- _The problem_: Take the data below and repeat it exactly.

** Start **

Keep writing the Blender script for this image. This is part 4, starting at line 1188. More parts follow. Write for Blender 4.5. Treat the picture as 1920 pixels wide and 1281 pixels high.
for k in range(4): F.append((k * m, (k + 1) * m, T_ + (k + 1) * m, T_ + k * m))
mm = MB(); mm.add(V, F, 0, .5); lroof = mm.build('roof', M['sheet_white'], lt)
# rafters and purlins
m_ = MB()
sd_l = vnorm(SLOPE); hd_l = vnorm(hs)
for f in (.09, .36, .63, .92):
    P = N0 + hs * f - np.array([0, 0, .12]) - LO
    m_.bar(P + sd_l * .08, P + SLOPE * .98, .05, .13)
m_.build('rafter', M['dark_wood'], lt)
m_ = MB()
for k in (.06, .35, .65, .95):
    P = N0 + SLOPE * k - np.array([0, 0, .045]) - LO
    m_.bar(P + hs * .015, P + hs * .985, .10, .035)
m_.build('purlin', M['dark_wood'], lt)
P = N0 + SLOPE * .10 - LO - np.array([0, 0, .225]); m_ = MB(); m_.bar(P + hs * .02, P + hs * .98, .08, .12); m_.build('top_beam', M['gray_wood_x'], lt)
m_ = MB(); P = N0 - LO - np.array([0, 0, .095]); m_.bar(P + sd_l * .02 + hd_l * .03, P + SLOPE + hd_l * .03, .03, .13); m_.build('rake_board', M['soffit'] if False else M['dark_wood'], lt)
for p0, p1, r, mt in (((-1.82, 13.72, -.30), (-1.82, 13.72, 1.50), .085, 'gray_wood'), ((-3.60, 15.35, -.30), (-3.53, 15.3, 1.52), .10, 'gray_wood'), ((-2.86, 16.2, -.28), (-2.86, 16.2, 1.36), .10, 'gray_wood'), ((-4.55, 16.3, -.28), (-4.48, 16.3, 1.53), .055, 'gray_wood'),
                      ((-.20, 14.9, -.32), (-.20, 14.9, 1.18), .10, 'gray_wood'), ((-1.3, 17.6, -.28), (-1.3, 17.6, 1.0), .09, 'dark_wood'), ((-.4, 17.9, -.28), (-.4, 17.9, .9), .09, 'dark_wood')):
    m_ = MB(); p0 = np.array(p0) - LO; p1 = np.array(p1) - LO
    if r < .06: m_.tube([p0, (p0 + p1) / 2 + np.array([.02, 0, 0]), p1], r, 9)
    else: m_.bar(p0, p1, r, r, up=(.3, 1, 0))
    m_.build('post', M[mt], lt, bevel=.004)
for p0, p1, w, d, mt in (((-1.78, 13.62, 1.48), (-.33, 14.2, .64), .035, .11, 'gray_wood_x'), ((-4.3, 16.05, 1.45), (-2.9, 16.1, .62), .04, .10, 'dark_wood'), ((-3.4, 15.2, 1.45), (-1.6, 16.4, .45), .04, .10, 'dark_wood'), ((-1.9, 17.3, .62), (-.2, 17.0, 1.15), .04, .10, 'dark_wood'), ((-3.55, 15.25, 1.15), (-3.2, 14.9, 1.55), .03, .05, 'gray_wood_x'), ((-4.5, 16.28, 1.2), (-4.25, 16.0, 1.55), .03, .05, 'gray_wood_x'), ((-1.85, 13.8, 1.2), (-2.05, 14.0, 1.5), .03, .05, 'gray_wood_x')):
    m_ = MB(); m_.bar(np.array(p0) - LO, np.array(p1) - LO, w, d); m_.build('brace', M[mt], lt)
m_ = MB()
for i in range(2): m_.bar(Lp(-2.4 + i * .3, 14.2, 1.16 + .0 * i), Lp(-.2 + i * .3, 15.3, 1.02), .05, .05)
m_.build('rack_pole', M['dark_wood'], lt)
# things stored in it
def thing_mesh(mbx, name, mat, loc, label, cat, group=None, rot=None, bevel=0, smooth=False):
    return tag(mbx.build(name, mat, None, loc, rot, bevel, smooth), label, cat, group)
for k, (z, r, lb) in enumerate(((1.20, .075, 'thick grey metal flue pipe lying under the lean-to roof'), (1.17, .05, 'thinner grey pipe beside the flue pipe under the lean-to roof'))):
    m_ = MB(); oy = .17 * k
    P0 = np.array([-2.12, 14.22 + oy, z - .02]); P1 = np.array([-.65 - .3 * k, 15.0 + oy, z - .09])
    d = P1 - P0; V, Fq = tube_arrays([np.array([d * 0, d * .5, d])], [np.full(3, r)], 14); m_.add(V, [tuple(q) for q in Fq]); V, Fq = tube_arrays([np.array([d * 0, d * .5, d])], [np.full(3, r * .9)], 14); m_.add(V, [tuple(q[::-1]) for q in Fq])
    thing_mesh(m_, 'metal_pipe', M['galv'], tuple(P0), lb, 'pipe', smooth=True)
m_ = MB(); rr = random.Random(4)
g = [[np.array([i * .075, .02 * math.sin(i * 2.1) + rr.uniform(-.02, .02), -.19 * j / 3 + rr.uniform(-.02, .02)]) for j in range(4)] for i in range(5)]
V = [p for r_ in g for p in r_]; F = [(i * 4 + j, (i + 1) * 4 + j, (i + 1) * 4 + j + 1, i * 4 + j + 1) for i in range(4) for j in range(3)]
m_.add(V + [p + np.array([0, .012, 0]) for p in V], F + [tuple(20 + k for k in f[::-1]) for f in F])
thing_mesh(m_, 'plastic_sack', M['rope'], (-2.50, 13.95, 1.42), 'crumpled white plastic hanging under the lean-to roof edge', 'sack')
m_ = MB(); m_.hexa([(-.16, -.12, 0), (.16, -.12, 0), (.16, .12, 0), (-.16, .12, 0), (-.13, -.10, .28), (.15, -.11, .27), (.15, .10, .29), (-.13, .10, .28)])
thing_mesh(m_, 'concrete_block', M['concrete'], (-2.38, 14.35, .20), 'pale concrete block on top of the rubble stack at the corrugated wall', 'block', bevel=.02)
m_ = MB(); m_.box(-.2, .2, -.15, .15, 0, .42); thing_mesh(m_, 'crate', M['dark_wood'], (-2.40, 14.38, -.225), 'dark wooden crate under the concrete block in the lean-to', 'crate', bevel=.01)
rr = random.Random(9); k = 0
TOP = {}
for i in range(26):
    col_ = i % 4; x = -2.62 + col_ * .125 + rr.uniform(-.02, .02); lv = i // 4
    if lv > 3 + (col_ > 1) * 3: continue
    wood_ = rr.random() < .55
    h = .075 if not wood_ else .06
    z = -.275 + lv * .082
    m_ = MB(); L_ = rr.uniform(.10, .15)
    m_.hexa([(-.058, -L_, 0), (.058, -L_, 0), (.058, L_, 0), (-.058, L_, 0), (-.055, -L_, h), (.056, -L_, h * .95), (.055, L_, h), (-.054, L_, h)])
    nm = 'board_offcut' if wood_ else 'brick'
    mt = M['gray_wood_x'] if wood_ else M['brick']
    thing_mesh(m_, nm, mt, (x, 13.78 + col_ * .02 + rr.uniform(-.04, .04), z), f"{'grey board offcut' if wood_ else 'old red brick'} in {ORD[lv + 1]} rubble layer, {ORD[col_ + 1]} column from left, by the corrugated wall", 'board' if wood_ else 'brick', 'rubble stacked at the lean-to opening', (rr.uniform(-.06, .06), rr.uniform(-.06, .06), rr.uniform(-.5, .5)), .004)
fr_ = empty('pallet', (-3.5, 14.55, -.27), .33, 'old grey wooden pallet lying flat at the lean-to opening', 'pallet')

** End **

- _Written reply_:
Keep writing the Blender script for this image. This is part 4, starting at line 1188. More parts follow. Write for Blender 4.5. Treat the picture as 1920 pixels wide and 1281 pixels high.
for k in range(4): F.append((k * m, (k + 1) * m, T_ + (k + 1) * m, T_ + k * m))
mm = MB(); mm.add(V, F, 0, .5); lroof = mm.build('roof', M['sheet_white'], lt)
# rafters and purlins
m_ = MB()
sd_l = vnorm(SLOPE); hd_l = vnorm(hs)
for f in (.09, .36, .63, .92):
    P = N0 + hs * f - np.array([0, 0, .12]) - LO
    m_.bar(P + sd_l * .08, P + SLOPE * .98, .05, .13)
m_.build('rafter', M['dark_wood'], lt)
m_ = MB()
for k in (.06, .35, .65, .95):
    P = N0 + SLOPE * k - np.array([0, 0, .045]) - LO
    m_.bar(P + hs * .015, P + hs * .985, .10, .035)
m_.build('purlin', M['dark_wood'], lt)
P = N0 + SLOPE * .10 - LO - np.array([0, 0, .225]); m_ = MB(); m_.bar(P + hs * .02, P + hs * .98, .08, .12); m_.build('top_beam', M['gray_wood_x'], lt)
m_ = MB(); P = N0 - LO - np.array([0, 0, .095]); m_.bar(P + sd_l * .02 + hd_l * .03, P + SLOPE + hd_l * .03, .03, .13); m_.build('rake_board', M['soffit'] if False else M['dark_wood'], lt)
for p0, p1, r, mt in (((-1.82, 13.72, -.30), (-1.82, 13.72, 1.50), .085, 'gray_wood'), ((-3.60, 15.35, -.30), (-3.53, 15.3, 1.52), .10, 'gray_wood'), ((-2.86, 16.2, -.28), (-2.86, 16.2, 1.36), .10, 'gray_wood'), ((-4.55, 16.3, -.28), (-4.48, 16.3, 1.53), .055, 'gray_wood'),
                      ((-.20, 14.9, -.32), (-.20, 14.9, 1.18), .10, 'gray_wood'), ((-1.3, 17.6, -.28), (-1.3, 17.6, 1.0), .09, 'dark_wood'), ((-.4, 17.9, -.28), (-.4, 17.9, .9), .09, 'dark_wood')):
    m_ = MB(); p0 = np.array(p0) - LO; p1 = np.array(p1) - LO
    if r < .06: m_.tube([p0, (p0 + p1) / 2 + np.array([.02, 0, 0]), p1], r, 9)
    else: m_.bar(p0, p1, r, r, up=(.3, 1, 0))
    m_.build('post', M[mt], lt, bevel=.004)
for p0, p1, w, d, mt in (((-1.78, 13.62, 1.48), (-.33, 14.2, .64), .035, .11, 'gray_wood_x'), ((-4.3, 16.05, 1.45), (-2.9, 16.1, .62), .04, .10, 'dark_wood'), ((-3.4, 15.2, 1.45), (-1.6, 16.4, .45), .04, .10, 'dark_wood'), ((-1.9, 17.3, .62), (-.2, 17.0, 1.15), .04, .10, 'dark_wood'), ((-3.55, 15.25, 1.15), (-3.2, 14.9, 1.55), .03, .05, 'gray_wood_x'), ((-4.5, 16.28, 1.2), (-4.25, 16.0, 1.55), .03, .05, 'gray_wood_x'), ((-1.85, 13.8, 1.2), (-2.05, 14.0, 1.5), .03, .05, 'gray_wood_x')):
    m_ = MB(); m_.bar(np.array(p0) - LO, np.array(p1) - LO, w, d); m_.build('brace', M[mt], lt)
m_ = MB()
for i in range(2): m_.bar(Lp(-2.4 + i * .3, 14.2, 1.16 + .0 * i), Lp(-.2 + i * .3, 15.3, 1.02), .05, .05)
m_.build('rack_pole', M['dark_wood'], lt)
# things stored in it
def thing_mesh(mbx, name, mat, loc, label, cat, group=None, rot=None, bevel=0, smooth=False):
    return tag(mbx.build(name, mat, None, loc, rot, bevel, smooth), label, cat, group)
for k, (z, r, lb) in enumerate(((1.20, .075, 'thick grey metal flue pipe lying under the lean-to roof'), (1.17, .05, 'thinner grey pipe beside the flue pipe under the lean-to roof'))):
    m_ = MB(); oy = .17 * k
    P0 = np.array([-2.12, 14.22 + oy, z - .02]); P1 = np.array([-.65 - .3 * k, 15.0 + oy, z - .09])
    d = P1 - P0; V, Fq = tube_arrays([np.array([d * 0, d * .5, d])], [np.full(3, r)], 14); m_.add(V, [tuple(q) for q in Fq]); V, Fq = tube_arrays([np.array([d * 0, d * .5, d])], [np.full(3, r * .9)], 14); m_.add(V, [tuple(q[::-1]) for q in Fq])
    thing_mesh(m_, 'metal_pipe', M['galv'], tuple(P0), lb, 'pipe', smooth=True)
m_ = MB(); rr = random.Random(4)
g = [[np.array([i * .075, .02 * math.sin(i * 2.1) + rr.uniform(-.02, .02), -.19 * j / 3 + rr.uniform(-.02, .02)]) for j in range(4)] for i in range(5)]
V = [p for r_ in g for p in r_]; F = [(i * 4 + j, (i + 1) * 4 + j, (i + 1) * 4 + j + 1, i * 4 + j + 1) for i in range(4) for j in range(3)]
m_.add(V + [p + np.array([0, .012, 0]) for p in V], F + [tuple(20 + k for k in f[::-1]) for f in F])
thing_mesh(m_, 'plastic_sack', M['rope'], (-2.50, 13.95, 1.42), 'crumpled white plastic hanging under the lean-to roof edge', 'sack')
m_ = MB(); m_.hexa([(-.16, -.12, 0), (.16, -.12, 0), (.16, .12, 0), (-.16, .12, 0), (-.13, -.10, .28), (.15, -.11, .27), (.15, .10, .29), (-.13, .10, .28)])
thing_mesh(m_, 'concrete_block', M['concrete'], (-2.38, 14.35, .20), 'pale concrete block on top of the rubble stack at the corrugated wall', 'block', bevel=.02)
m_ = MB(); m_.box(-.2, .2, -.15, .15, 0, .42); thing_mesh(m_, 'crate', M['dark_wood'], (-2.40, 14.38, -.225), 'dark wooden crate under the concrete block in the lean-to', 'crate', bevel=.01)
rr = random.Random(9); k = 0
TOP = {}
for i in range(26):
    col_ = i % 4; x = -2.62 + col_ * .125 + rr.uniform(-.02, .02); lv = i // 4
    if lv > 3 + (col_ > 1) * 3: continue
    wood_ = rr.random() < .55
    h = .075 if not wood_ else .06
    z = -.275 + lv * .082
    m_ = MB(); L_ = rr.uniform(.10, .15)
    m_.hexa([(-.058, -L_, 0), (.058, -L_, 0), (.058, L_, 0), (-.058, L_, 0), (-.055, -L_, h), (.056, -L_, h * .95), (.055, L_, h), (-.054, L_, h)])
    nm = 'board_offcut' if wood_ else 'brick'
    mt = M['gray_wood_x'] if wood_ else M['brick']
    thing_mesh(m_, nm, mt, (x, 13.78 + col_ * .02 + rr.uniform(-.04, .04), z), f"{'grey board offcut' if wood_ else 'old red brick'} in {ORD[lv + 1]} rubble layer, {ORD[col_ + 1]} column from left, by the corrugated wall", 'board' if wood_ else 'brick', 'rubble stacked at the lean-to opening', (rr.uniform(-.06, .06), rr.uniform(-.06, .06), rr.uniform(-.5, .5)), .004)
fr_ = empty('pallet', (-3.5, 14.55, -.27), .33, 'old grey wooden pallet lying flat at the lean-to opening', 'pallet')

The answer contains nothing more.